Au lieu de payer 8,9 millions cette année, Tours en versera 3,5 millions maximum, et sur 4 ans. Donc dans les prochains jours, il faudra ‘seulement’ débourser 875 000€ soit 8 millions de moins que prévu, ce qui aurait représenté 10% de hausse d’impôts locaux. « Nous avons mis tout notre poids politique dans la négociation. Je suis allé rencontrer en personne le président de la CACIB (la banque concernée, ndlr) » a encore précise Serge Babary assisté de son adjointe aux finances Françoise Amiot.

« A notre connaissance, les accords signés par d’autres villes pour des swaps toxiques similaires sont moins avantageux » a également noté l’élu qui ne voulait pas s’engager dans une longue bataille judiciaire sans être certain de gagner (et parce qu’il a vu que beaucoup d’autres ont perdu à ce jeu-là) : « le seul argument que l’on pouvait utiliser c’était le défaut de conseil. Mais comme la banque a averti à plusieurs reprises la ville du danger du swap dès 2009 ça ne tenait pas. » A l’époque, la CACIB proposait une clôture du contrat moyennant un remboursement de 6,5 millions d’euros. Depuis ce jour et en incluant ce qu’il reste à verser, la ville en a déboursé 17,5 soit 9,5 millions d’euros de plus. Le pari sur la reprise économique fait par l’équipe de Jean Germain ou celui d’une issue judiciaire rapide se sont donc avérés vains. « Seule une procédure a abouti en faveur d’une collectivité, c’est Lille, et parce qu’il y avait eu défaut avéré de conseil » a encore noté Serge Babary.

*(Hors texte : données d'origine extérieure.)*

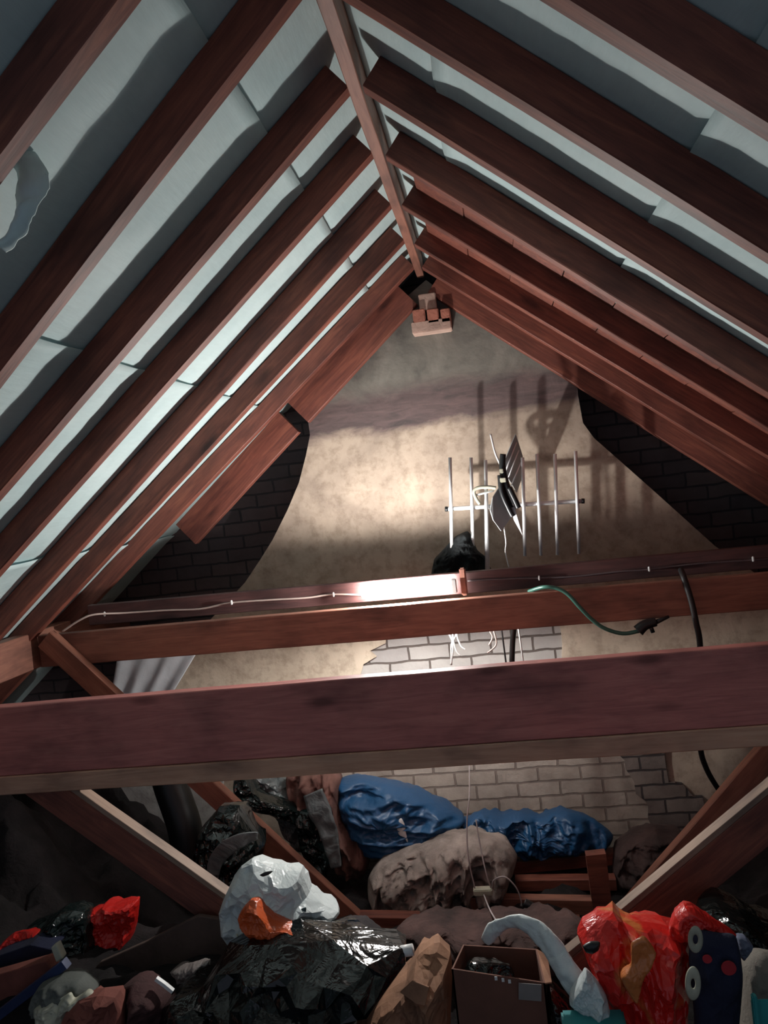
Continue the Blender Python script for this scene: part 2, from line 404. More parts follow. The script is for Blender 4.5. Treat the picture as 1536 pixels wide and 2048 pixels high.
def ribbon(name, path, mat, thick=0.006, parent=None, seed=1, crumple=0.004, across=(1, 0, 0.5), n=40, fold=0.0):
    """a strip of film or card: path of (x_px, y_px, Y, width_m)"""
    P = [at(a, b, c) for a, b, c, d in path]; W = [d for *_, d in path]
    pts = []; ws = []
    for i in range(len(P) - 1):
        p0 = P[max(i - 1, 0)]; p1 = P[i]; p2 = P[i + 1]; p3 = P[min(i + 2, len(P) - 1)]
        for k in range(8):
            t = k / 8
            pts.append(0.5 * ((2 * p1) + (p2 - p0) * t + (2 * p0 - 5 * p1 + 4 * p2 - p3) * t * t + (3 * p1 - p0 - 3 * p2 + p3) * t ** 3)); ws.append(W[i] + (W[i + 1] - W[i]) * t)
    pts.append(P[-1]); ws.append(W[-1])
    o0 = pts[0].copy(); v = []; f = []; K = 9; n = len(pts)
    for i, p in enumerate(pts):
        d = (pts[min(i + 1, n - 1)] - pts[max(i - 1, 0)]).normalized()
        yv = Vector((0, 1, 0)); s = d.cross(yv).normalized()
        nn = s.cross(d).normalized()
        rowf = []; rowb = []
        for j in range(K):
            u = j / (K - 1) * 2 - 1
            q = p + s * u * ws[i] / 2
            c = (ridged(q, 14, 3, seed) - 0.3) * crumple * 2 + fold * (u * u)
            rowf.append(q + nn * (c + thick / 2)); rowb.append(q + nn * (c - thick / 2))
        v += [x - o0 for x in rowf + rowb[::-1]]
    K2 = 2 * K
    for i in range(n - 1):
        for j in range(K2): f.append((i * K2 + j, i * K2 + (j + 1) % K2, (i + 1) * K2 + (j + 1) % K2, (i + 1) * K2 + j))
    f.append(tuple(range(K2))); f.append(tuple((n - 1) * K2 + j for j in range(K2)))
    o = link(name, mesh_of(v, f, True), mat)
    if parent: place(o, parent, o0)
    else: o.location = o0
    return o

# ------------------------------------------------------------------ roof and walls
PITCH = math.radians(39.6); CT, ST, TT = math.cos(PITCH), math.sin(PITCH), math.tan(PITCH)
ZR = CZ + 1.108                 # meeting line of the rafters' lower edges
RD = 0.088                      # rafter depth
Y0, SP = 1.316, 0.42
HALF = (ZR / TT)
YF, YB = -0.6, 4.35
SL = (ZR + 0.3) / ST            # slope length down to the floor
FLOOR_BACK = YB

def floor():
    o = box('floor', (0, (YF + YB) / 2, -0.02), (2 * HALF + 1.0, YB - YF + 0.2, 0.04), M['boards'], bev=0)
    tag(o, kind='structure')
floor()

def felt(side, laps, name):
    """the membrane: courses lapped down the slope, sagging between the rafters"""
    v = []; f = []; sgn = side; off = RD + 0.002
    nrm = Vector((sgn * ST, 0, CT)); dn = Vector((sgn * CT, 0, -ST)); o0 = Vector((0, 0, ZR))
    edges = [0.0 - 0.09] + laps + [SL]
    ys = []; ny = int((YB - YF) / 0.035)
    for c in range(len(edges) - 1):
        s0, s1 = edges[c] - (0.004 if c else 0), edges[c + 1] + 0.05
        lift = 0.0
        ns = int((s1 - s0) / 0.04) + 1; base = len(v)
        for i in range(ns + 1):
            s = s0 + (s1 - s0) * i / ns
            for j in range(ny + 1):
                y = YF + (YB - YF) * j / ny
                ph = ((y - Y0 + 0.025) / SP) % 1.0
                sag = 0.007 * math.sin(math.pi * ph) ** 2
                nz = noise.noise(Vector((s * 2.3, y * 3.0, sgn * 5 + c * 7.7)))
                nz2 = noise.noise(Vector((s * 7.0, y * 5.0, sgn * 3)))
                h = off - sag * (0.7 + 0.9 * nz) - 0.006 * abs(nz2) * math.sin(math.pi * ph) + 0.004
                tt = (s - s0)
                if c: h -= 0.010 * max(0, 1 - tt / 0.06) * math.sin(math.pi * ph) ** 0.5 if 0 < ph < 1 else 0
                h += 0.010 * min(1, max(0, (s - (s1 - 0.06)) / 0.02))
                v.append(dn * s + nrm * h + Vector((0, y, 0)))
        for i in range(ns):
            for j in range(ny):
                a = base + i * (ny + 1) + j
                f.append((a, a + 1, a + ny + 2, a + ny + 1))
    o = link(name, mesh_of(v, f, True), M['felt'], loc=o0)
    md = o.modifiers.new('thickness', 'SOLIDIFY'); md.thickness = 0.003; md.offset = 0
    tag(o, kind='structure')
felt(-1, [0.245, 1.05, 2.02], 'ceiling_left')
felt(1, [0.235, 0.88, 1.75], 'ceiling_right')

SKEW = {-1: [(-.015, .056), (-.059, .085), (-.008, .002), (-.006, -.03), (.048, .016), (.073, -.031), (.085, -.07)],
        1: [(-.049, .073), (-.07, .029), (-.059, .033), (-.038, .012), (-.003, -.043), (.063, -.068), (.016, -.058)]}   # none of them was set quite square
nth = ['eighth', 'seventh', 'sixth', 'fifth', 'fourth', 'third', 'second', 'first']
for sgn, sn in ((-1, 'left'), (1, 'right')):
    for i in range(0, 7):
        y = Y0 + i * SP - 0.026 + SKEW[sgn][i][0]
        nrm = Vector((sgn * ST, 0, CT)); dn = Vector((sgn * CT, 0, -ST))
        a = Vector((0.018 + sgn * 0.021, y, ZR - sgn * 0.0)) ; a.z = ZR - 0.018 * TT * (0 if sgn < 0 else 1)
        a = Vector((0.018 + sgn * 0.022, y, 0)); a.z = ZR - abs(a.x) * TT
        b = a + dn * (SL - 0.5); b.y += (SKEW[sgn][i][1] - SKEW[sgn][i][0]) * (SL - 0.5) / 2.0
        a2 = a + nrm * 0; o = beam('rafter', a, b, 0.050, RD, M['rafter'], seed=i + 20 * (sgn + 2), align='bottom')
        lab = 'red-brown rafter on the %s slope, %s one out from the gable chimney wall' % (sn, nth[i + 1])
        tag(o, lab, 'rafter', 'rafters on the %s slope' % sn)
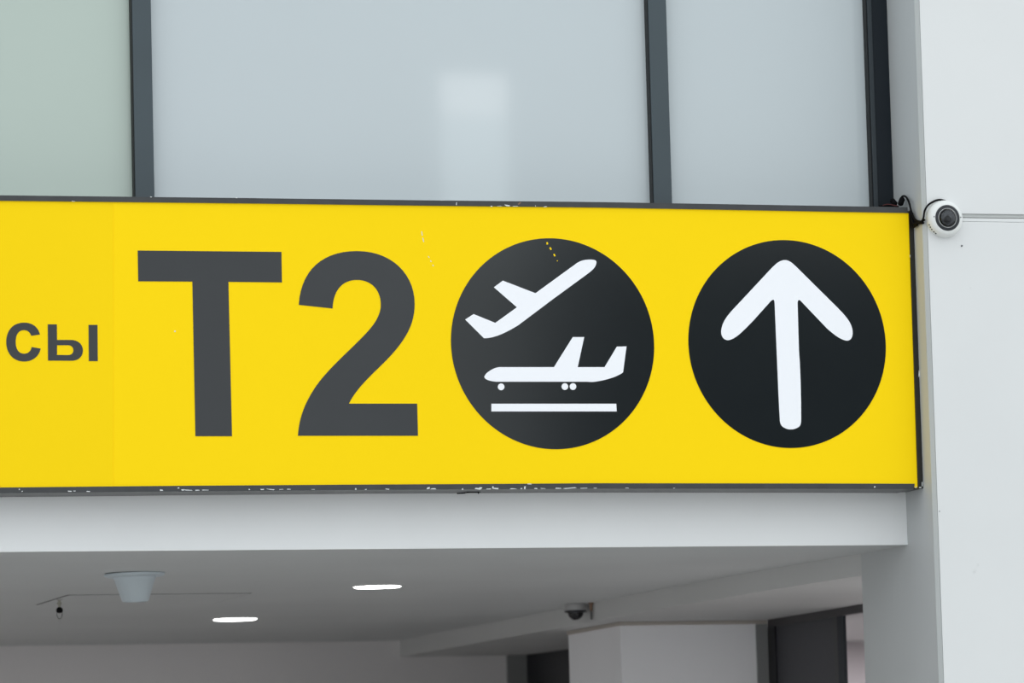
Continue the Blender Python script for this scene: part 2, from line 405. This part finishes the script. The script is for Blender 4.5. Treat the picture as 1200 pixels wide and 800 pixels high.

Passe d’armes entre majorité et opposition

Dans l’opposition socialiste composée d’anciens élus de Jean Germain et menée par Cécile Jonathan, la vision des choses est bien différente : « on ne sait pas si c’est un bon accord ou pas. Le résultat est surtout positif pour la banque qui récupère un total de 17,5 millions d’euros. Nous continuons à estimer que nous avons été mal conseillés. » Selon elle, la procédure judiciaire était suffisamment solide pour aboutir à une victoire de Tours : « il y a deux ans, les banques ont été condamnées au niveau européen et en décembre, la ville de Laval qui avait souscrit le même type de produit que nous pour 33 millions d’euros a obtenu une médiation pour discuter de dommages et intérêts. Et le maire de cette ville n’est pas n’importe qui, c’est un ancien secrétaire d’Etat au budget de Jacques Chirac. » « Ce jugement n’est pas définitif, ce n’est donc pas un modèle de réflexion. Et puis il donne le coup d’envoi d’une médiation. Seulement maintenant, alors que nous, nous avons débuté la nôtre il y a un an » a rétorqué Serge Babary en séance.

Mais toujours selon Cécile Jonathan, à trop vouloir accabler l’ancienne majorité, l’équipe actuelle oublie un détail : « sur l’ensemble des 20 swaps souscrits par la ville, c’est le seul qui s’est avéré toxique. L’ensemble reste positif. Faire croire que le swap a ruiné la ville est une façon de réécrire l’histoire. Et surtout malgré cela, nous avons diminué la dette pendant 19 ans en n’augmentant les impôts qu’une seule fois. On demande à voir si la nouvelle équipe poursuivra cet effort. Nous prenons donc acte qu’elle souhaite terminer cette séquence pour se donner une aisance financière, on le comprend. On espère maintenant que Serge Babary tiendra sa promesse de ne pas augmenter les impôts… »

Et bien que la réunion de ce 19 janvier ait mis un point final définitif au dossier, nul doute qu’il s’invitera encore régulièrement dans les débats municipaux vu qu’il ne se passe pas un conseil sans que le nom de Jean Royer ne soit prononcé. De plus, à l’horizon 2023 et 2028 Tours devra se débarrasser d’autres méchants produits financiers : des prêts in fine dont les différents élus se disputent déjà la responsabilité…

Olivier COLLET

Pour les autres groupes d’opposition, Pierre Texier (PCF) a résumé cette affaire du swap toxique « à la petite histoire de la soumission de certaines forces politiques face aux puissances financières. » « J’espère que l’argent retrouvé servira à ceux qui en ont vraiment besoin » a voulu noter Gilles Godefroy pour le FN. « Il est évident que la ville a signé ce contrat librement mais aussi que les systèmes bancaires ont largement failli après la crise financière » pour l’élu EELV Emmanuel Denis.